As I see it the RBI, as an institution, charts and manages the monetary policy of the country and regulates the operations of banks and non-banking finance companies, an exercise known as micro-prudential regulation. It targets inflation by regulating interest rates and also keeps a hawk eye on the exchange rate, intervening whenever necessary. This is done through a string of operations/instruments such as liquidity management, open market operations, repo rate, reverse-repo rate, statutory liquidity ratio and cash reserve ratio. The governor is assisted by four deputy governors, a number of executive directors, chief general managers, general managers and the usual bureaucracy below.
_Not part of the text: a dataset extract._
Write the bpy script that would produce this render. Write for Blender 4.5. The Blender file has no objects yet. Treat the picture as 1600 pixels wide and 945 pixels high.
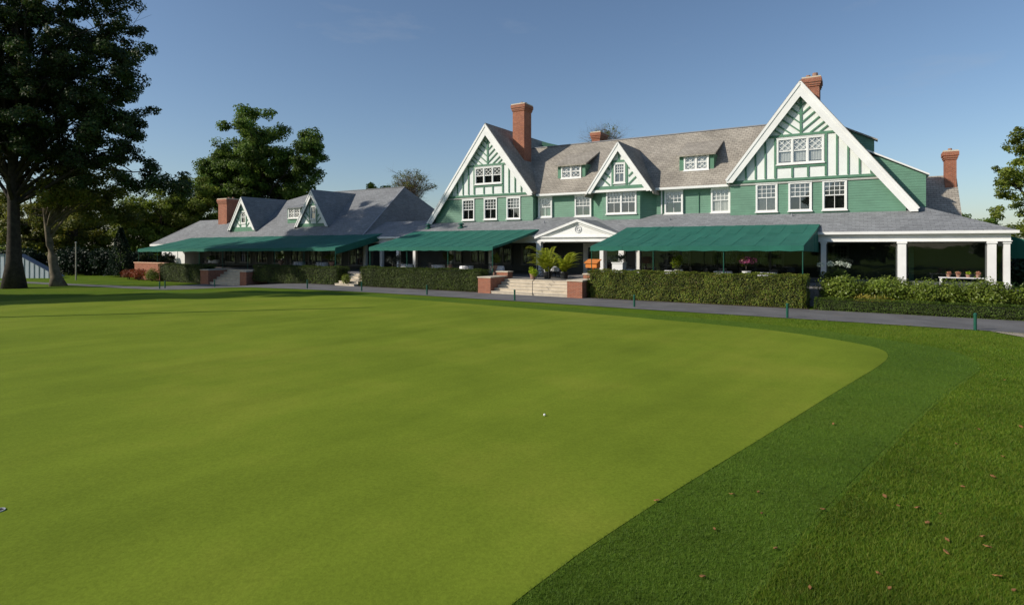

Sure, the governor as the head of this massive bureaucracy provides leadership and coordination, as is the case in all organisations, but almost all the functions of the RBI get taken care of at the level of deputy governors.

The governor’s personal input comes in taking the final call on increasing or lowering repo rate, reverse-repo rate, cash reserve ratio and statutory liquidity ratio. This is damned important for the country but hardly difficult for the governor personally. Just consider this. If the market expects the RBI to raise or lower repo rate by 50 basis points (and the RBI committee also recommends this) but the governor increases it by only 25 basis points, then heavens are not going to fall. Worse, governors can move in the direction opposite to the one expected by the market and get away with it. I watched with alarmed interest when the present governor kept on increasing the policy rates in 2011 apparently to fight inflation even when it was clear that since a large part of inflation was due to supply side constraints, increasing interest rates was not going to help. And it did not help. What it did instead was to kill growth completely while inflation continued to ignore the governor’s prescription like a recalcitrant child. Did it make any difference to the fortunes of the governor?
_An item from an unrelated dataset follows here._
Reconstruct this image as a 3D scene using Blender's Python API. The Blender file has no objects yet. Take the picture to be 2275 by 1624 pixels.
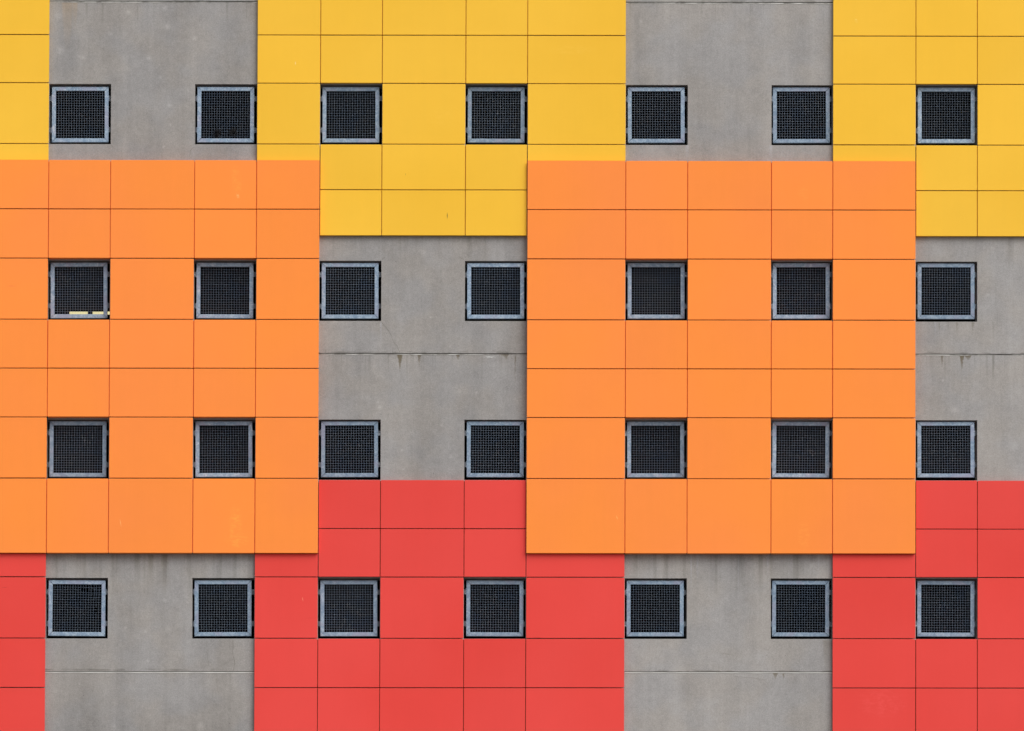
import bpy, bmesh, math, random
import numpy as np
from mathutils import Matrix, Vector, noise as mn

random.seed(7)
S = bpy.context.scene
C = S.collection

# ------------------------------------------------------------------ survey
# Facade plane is y = 0, camera stands 80 m in front of it on the ground.
# The facade was surveyed as rectified line positions (2274 x 1624 sheet).
D = 80.0
W = 17.36
F = 2274 / W * D
ZC = 14.2


def rot(yaw, pit, rol):
    cy, sy = math.cos(yaw), math.sin(yaw)
    cp, sp = math.cos(pit), math.sin(pit)
    cr, sr = math.cos(rol), math.sin(rol)
    Ry = np.array([[cy, 0, sy], [0, 1, 0], [-sy, 0, cy]])
    Rx = np.array([[1, 0, 0], [0, cp, -sp], [0, sp, cp]])
    Rz = np.array([[cr, -sr, 0], [sr, cr, 0], [0, 0, 1]])
    return Rz @ Rx @ Ry


class Cam:
    def __init__(s, r, cx, h):
        s.R = rot(*r); s.cx = cx; s.h = h

    def proj(s, X, Z, y=0.0):
        v = s.R @ np.array([X - s.cx, Z - s.h, D + y])
        return 1137 + F * (v[0] / v[2] + s.cx / D), 812 + F * (-(v[1] / v[2]) + (ZC - s.h) / D)

    def inv(s, px, py, y=0.0):
        a = (px - 1137) / F - s.cx / D
        b = -((py - 812) / F - (ZC - s.h) / D)
        d = s.R.T @ np.array([a, b, 1.0])
        t = (D + y) / d[2]
        return s.cx + d[0] * t, s.h + d[1] * t


SV = Cam((-8.72725966e-03, 3.38482887e-02, 4.29485207e-04), 8.86520515, 1.6)   # survey lines
CAM = Cam((0.01173623, 0.02897399, -0.003682), -3.0, 1.6)


def pt(px, py, y=0.0):
    X, Z = CAM.inv(px, py, y)
    return Vector((X, y, Z))


def colx(x, y):
    return SV.inv(x, y)[0]


def rowz(y, x):
    return SV.inv(x, y)[1]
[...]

Hardly! The beauty of economics is that you can theorise and rationalise anything under the sun. Now the rates are up and inflation remains high, so how can the RBI reduce the rates, so goes the logic. The government finds it difficult to reduce the fiscal deficit (as it has many open-ended pro-poor programmes) but wants the governor to reduce the rates to kick-start the economy. The governor says he is only protecting the poor (as inflation hits the poor the most) by not reducing the rates and wants the government to first bring in fiscal discipline. I am reminded of poor Shurpanakha in Ramayana who went back and forth between Ram and Lakshman before Lakshman cut her nose. Here the country’s economy is the Shurpanakha and both Ram (the government) and Lakshman (the governor) are cutting her nose repeatedly! Boy, I love this job. You can get away with murder.

One part of his job though is quite tough. It is to lecture countless industry and merchant chambers events, university convocations and other such bodies and say the same thing again and again in a new way, each more obtuse than the earlier. You have to be good with words and excellent in giving an intellectual spin even to a wrong call. I must develop this quality aggressively if I have to be a successful governor. These staid government jobs have become quite dangerous recently what with the CAG, CBI and CVC constantly breathing down our necks. The governor is free from all these irritations. After all there cannot be any penalty for intellectual misdemeanours. Boy, I love this job!

My reverie was broken by the persistent ring of the telephone. It was the finance minister’s office asking me to prepare a brief for the finance minister for the forthcoming meeting between him and the governor. Do they really need me to prepare a brief?